D’autres pays sont également conscients des formidables possibilités offertes par une extension de leur puissance outre-mer. Ainsi, la Chine, cette anti-impérialiste autoproclamée, affiche des ambitions nationalistes et maritimes de manière parfois très dure (en mer de Chine du Sud) et toujours très offensive (dans l’océan Indien). En matière d’outre-mer, la France doit défendre ses positions et rien n’est anecdotique. Cette année encore, la Polynésie française a été réintégrée par l’ONU sur la liste des « territoires à décoloniser ». Quant à l’île Tromelin, elle a failli faire l’objet d’un partage de souveraineté avec Maurice : il a fallu l’intervention d’un député pour amener la question à l’ordre du jour de l’Assemblée nationale… Ce cas ne constitue pas une première en matière d’abandon faute d’intérêt. Au contraire, d’une manière générale, la France a rarement montré volonté et constance dans sa présence outre-mer ; les économies de bouts de chandelle militaires, le laisser-traîner administratif et les volte-face diplomatiques dominent même largement depuis l’ère des « grandes découvertes » jusqu’à nos jours.
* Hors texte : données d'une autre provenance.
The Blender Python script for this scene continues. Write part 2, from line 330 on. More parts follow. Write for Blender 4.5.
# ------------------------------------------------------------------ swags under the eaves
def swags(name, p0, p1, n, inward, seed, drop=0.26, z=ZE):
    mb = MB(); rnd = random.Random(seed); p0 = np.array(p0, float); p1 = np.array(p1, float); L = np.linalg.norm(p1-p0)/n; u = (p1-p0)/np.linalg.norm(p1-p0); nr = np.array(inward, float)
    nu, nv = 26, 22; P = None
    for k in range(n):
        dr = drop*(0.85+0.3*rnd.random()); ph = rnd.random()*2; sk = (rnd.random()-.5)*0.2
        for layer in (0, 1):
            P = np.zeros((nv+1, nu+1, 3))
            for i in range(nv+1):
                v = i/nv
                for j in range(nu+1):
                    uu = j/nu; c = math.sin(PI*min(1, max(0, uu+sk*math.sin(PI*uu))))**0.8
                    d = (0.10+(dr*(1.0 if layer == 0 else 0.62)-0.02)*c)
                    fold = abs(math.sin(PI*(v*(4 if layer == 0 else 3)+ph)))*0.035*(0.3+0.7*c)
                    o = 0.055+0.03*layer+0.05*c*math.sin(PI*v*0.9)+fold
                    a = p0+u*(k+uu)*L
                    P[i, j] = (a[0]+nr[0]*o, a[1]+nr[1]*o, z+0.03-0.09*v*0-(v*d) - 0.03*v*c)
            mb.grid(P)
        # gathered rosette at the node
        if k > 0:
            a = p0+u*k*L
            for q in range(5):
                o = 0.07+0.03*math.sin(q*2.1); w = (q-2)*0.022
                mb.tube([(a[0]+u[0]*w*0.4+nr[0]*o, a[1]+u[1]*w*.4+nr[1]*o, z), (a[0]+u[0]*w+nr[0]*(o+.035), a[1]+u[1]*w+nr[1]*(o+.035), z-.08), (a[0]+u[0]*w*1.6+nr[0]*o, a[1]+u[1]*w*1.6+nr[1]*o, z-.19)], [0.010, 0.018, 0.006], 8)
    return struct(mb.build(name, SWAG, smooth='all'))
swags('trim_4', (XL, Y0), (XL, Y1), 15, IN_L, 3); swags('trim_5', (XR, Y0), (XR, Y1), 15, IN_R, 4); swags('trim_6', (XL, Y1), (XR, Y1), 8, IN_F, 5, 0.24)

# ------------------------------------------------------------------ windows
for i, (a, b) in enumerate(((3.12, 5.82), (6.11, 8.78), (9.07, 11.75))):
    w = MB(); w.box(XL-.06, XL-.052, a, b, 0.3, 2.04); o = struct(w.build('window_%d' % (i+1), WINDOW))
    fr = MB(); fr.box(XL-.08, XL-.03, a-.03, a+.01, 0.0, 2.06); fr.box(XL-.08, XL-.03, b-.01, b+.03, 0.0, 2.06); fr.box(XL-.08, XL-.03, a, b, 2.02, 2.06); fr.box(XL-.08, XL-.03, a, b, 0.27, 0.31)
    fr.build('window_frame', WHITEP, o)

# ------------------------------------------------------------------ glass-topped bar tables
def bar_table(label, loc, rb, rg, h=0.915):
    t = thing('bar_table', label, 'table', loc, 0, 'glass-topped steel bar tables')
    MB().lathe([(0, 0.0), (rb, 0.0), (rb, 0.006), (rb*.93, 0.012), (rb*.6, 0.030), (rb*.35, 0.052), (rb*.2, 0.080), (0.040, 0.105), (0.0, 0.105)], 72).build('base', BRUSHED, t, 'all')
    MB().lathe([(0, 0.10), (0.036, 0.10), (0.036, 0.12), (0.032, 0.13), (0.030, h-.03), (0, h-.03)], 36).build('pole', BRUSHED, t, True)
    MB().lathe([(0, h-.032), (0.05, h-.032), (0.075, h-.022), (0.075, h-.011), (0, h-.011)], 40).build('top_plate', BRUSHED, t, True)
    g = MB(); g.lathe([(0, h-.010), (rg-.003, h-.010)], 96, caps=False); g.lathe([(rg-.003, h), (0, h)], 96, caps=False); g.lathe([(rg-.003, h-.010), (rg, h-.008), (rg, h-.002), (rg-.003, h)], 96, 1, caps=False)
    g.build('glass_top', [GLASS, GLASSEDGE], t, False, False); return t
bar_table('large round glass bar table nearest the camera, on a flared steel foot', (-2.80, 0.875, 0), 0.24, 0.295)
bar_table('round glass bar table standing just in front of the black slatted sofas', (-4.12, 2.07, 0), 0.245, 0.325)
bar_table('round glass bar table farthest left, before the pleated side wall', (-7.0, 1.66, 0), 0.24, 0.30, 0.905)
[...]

Que l’outre-mer français ait besoin de se décoloniser (encore faudrait-il s’entendre sur ce terme…) est une chose ; que cela passe par un abandon de souveraineté en est une autre. La France devrait apprendre à se penser autrement que comme un État forcément centralisé si elle veut cesser de traîner comme un boulet budgétaire les collectivités d’outre-mer. Celles-ci ont besoin d’autonomie économique par rapport à la métropole et d’intégration régionale. Y développer des institutions scientifiques performantes aux programmes axés sur les coopérations régionales est une piste intéressante. Et si l’extension de la zone de souveraineté française sur les plateaux continentaux n’en est pas une condition nécessaire, elle peut néanmoins fournir une bonne occasion de s’y lancer.

Naviguer dans les relations internationales où, régulièrement, des pays se menacent et s’affrontent pour une poignée de cailloux (Espagne/Maroc, Chine/Japon,…) relève du défi, particulièrement à un moment où les Français manquent de confiance en eux-mêmes et en leur gouvernement. Pourtant, la France dispose de fortes potentialités à développer dans cet outre-mer, même si elle a la mauvaise habitude de les laisser stagner, voire de les gâcher depuis des siècles. De nos jours, la science ne progresse que par le partage du travail ainsi que des découvertes… et la connaissance vaut de l’or ! Dans un tel contexte, développer des projets communs avec nos voisins d’Europe, d’Amérique et des océans Indien et Pacifique semblerait plus judicieux que pleurer sur la crise ou se créer à bon prix des « amitiés » en cédant des parcelles de territoire.